Source data =>
>>>>>
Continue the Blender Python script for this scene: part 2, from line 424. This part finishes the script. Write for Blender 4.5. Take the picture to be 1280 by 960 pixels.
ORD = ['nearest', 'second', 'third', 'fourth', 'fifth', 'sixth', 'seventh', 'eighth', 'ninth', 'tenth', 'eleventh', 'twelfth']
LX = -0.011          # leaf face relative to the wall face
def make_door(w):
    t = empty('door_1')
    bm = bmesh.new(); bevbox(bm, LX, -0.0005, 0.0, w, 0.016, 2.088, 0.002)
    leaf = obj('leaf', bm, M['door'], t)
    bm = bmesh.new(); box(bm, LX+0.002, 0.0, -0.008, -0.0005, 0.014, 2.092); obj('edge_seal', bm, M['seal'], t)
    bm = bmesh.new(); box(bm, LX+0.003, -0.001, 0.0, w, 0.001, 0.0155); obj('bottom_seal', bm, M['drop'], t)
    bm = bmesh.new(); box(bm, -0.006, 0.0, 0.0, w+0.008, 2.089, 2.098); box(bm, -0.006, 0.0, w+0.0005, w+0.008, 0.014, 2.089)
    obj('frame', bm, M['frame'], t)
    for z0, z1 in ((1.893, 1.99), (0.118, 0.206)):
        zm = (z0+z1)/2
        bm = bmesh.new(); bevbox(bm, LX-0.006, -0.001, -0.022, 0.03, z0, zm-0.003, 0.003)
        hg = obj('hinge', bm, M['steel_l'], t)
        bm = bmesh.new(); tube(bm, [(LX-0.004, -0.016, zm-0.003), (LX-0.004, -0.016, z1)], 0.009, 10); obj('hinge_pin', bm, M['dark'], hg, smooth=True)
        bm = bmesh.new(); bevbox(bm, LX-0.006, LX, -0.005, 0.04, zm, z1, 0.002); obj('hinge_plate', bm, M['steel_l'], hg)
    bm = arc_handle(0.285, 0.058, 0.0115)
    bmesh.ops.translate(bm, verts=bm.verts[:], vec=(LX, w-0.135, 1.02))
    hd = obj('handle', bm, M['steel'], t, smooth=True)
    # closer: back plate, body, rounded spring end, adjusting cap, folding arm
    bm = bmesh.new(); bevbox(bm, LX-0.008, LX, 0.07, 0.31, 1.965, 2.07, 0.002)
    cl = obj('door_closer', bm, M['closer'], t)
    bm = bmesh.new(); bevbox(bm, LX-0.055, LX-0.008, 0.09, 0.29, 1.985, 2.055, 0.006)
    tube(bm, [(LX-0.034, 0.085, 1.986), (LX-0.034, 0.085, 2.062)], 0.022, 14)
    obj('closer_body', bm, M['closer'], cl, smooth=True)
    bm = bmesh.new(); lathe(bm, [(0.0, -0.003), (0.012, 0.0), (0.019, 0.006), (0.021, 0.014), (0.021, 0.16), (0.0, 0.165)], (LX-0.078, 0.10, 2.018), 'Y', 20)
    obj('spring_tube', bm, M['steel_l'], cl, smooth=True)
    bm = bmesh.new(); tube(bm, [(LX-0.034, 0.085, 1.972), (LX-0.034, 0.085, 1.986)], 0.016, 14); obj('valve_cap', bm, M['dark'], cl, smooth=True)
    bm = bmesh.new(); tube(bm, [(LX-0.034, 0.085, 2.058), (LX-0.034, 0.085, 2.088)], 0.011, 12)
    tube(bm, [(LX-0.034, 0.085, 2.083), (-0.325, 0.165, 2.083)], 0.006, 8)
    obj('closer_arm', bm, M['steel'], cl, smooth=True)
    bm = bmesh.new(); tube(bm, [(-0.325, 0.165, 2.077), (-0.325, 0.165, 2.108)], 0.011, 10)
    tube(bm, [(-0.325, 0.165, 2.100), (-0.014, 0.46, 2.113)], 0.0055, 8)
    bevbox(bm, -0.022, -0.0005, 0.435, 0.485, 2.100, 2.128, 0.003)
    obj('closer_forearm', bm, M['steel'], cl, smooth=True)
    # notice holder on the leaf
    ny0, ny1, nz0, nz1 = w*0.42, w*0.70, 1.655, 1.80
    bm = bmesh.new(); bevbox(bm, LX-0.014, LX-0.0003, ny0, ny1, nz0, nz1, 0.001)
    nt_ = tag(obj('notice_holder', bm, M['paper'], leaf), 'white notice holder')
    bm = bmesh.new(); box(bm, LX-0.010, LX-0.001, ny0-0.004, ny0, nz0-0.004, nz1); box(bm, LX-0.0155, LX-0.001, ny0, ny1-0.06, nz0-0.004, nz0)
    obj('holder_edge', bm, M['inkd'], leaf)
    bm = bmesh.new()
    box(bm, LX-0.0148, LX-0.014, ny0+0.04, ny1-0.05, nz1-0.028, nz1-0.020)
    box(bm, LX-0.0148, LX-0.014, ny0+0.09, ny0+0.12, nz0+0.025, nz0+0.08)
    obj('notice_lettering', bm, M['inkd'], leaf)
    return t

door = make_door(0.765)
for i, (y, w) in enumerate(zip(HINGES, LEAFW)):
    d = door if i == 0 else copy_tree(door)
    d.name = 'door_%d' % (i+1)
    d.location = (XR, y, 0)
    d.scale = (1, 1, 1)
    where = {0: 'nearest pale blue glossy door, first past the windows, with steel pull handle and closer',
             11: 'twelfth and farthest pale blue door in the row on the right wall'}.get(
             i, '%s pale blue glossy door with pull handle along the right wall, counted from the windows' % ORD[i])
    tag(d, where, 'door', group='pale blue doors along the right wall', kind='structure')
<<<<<
>>>>>
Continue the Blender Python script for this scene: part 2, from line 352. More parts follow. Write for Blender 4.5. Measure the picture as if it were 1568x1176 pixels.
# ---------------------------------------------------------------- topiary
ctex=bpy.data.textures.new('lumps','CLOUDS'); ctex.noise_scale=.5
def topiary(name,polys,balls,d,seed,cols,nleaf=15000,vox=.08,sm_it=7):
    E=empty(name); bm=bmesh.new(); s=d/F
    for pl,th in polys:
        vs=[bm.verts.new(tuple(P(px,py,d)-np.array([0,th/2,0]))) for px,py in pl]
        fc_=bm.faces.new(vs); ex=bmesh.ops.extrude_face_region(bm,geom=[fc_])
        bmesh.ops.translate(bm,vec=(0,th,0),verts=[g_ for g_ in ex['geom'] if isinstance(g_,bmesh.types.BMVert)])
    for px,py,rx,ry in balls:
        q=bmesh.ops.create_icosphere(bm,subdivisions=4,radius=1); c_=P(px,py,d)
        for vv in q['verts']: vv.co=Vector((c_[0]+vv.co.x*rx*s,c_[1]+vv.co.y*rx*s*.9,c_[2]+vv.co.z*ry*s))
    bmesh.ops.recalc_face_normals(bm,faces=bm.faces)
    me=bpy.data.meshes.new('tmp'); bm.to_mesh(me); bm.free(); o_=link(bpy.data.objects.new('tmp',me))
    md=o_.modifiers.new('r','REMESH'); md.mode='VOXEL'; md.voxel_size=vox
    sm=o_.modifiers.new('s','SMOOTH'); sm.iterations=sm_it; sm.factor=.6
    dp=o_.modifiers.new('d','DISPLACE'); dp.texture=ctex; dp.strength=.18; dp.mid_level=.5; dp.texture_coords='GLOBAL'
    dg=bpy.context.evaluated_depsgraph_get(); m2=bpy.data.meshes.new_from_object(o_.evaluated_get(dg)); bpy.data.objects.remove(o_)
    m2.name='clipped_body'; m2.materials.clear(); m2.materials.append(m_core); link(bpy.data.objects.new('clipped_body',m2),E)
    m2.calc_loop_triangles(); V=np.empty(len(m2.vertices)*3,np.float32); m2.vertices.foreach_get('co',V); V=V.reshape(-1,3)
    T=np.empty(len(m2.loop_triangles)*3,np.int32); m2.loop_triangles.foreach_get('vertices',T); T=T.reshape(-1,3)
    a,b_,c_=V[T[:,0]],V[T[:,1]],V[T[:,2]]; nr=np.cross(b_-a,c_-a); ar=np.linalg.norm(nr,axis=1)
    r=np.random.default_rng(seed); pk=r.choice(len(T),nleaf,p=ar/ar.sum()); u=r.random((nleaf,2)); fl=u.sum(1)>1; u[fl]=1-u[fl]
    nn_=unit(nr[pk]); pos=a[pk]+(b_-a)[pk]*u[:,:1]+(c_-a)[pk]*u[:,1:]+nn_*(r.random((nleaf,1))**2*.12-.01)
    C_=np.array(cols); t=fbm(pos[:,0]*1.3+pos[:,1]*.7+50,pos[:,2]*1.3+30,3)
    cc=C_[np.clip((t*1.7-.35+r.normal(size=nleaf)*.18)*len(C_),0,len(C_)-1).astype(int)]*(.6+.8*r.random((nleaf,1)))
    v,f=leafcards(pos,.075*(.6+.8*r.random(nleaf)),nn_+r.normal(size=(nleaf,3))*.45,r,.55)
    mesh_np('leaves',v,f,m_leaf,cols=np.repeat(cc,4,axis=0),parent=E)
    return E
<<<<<
>>>>>
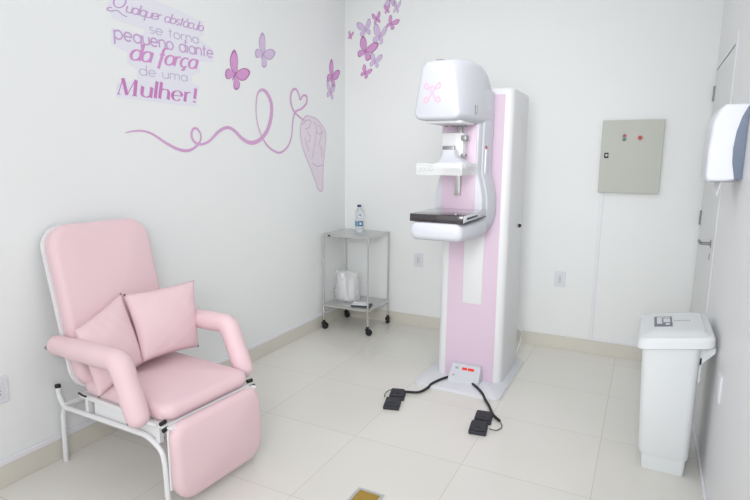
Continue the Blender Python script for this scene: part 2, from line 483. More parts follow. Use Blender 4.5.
<<<<<
Copy whichever lines in the listing above contain the word "part".

Answer to this task =>
Continue the Blender Python script for this scene: part 2, from line 424. This part finishes the script. Write for Blender 4.5. Take the picture to be 1280 by 960 pixels.
Continue the Blender Python script for this scene: part 2, from line 352. More parts follow. Write for Blender 4.5. Measure the picture as if it were 1568x1176 pixels.
Continue the Blender Python script for this scene: part 2, from line 483. More parts follow. Use Blender 4.5.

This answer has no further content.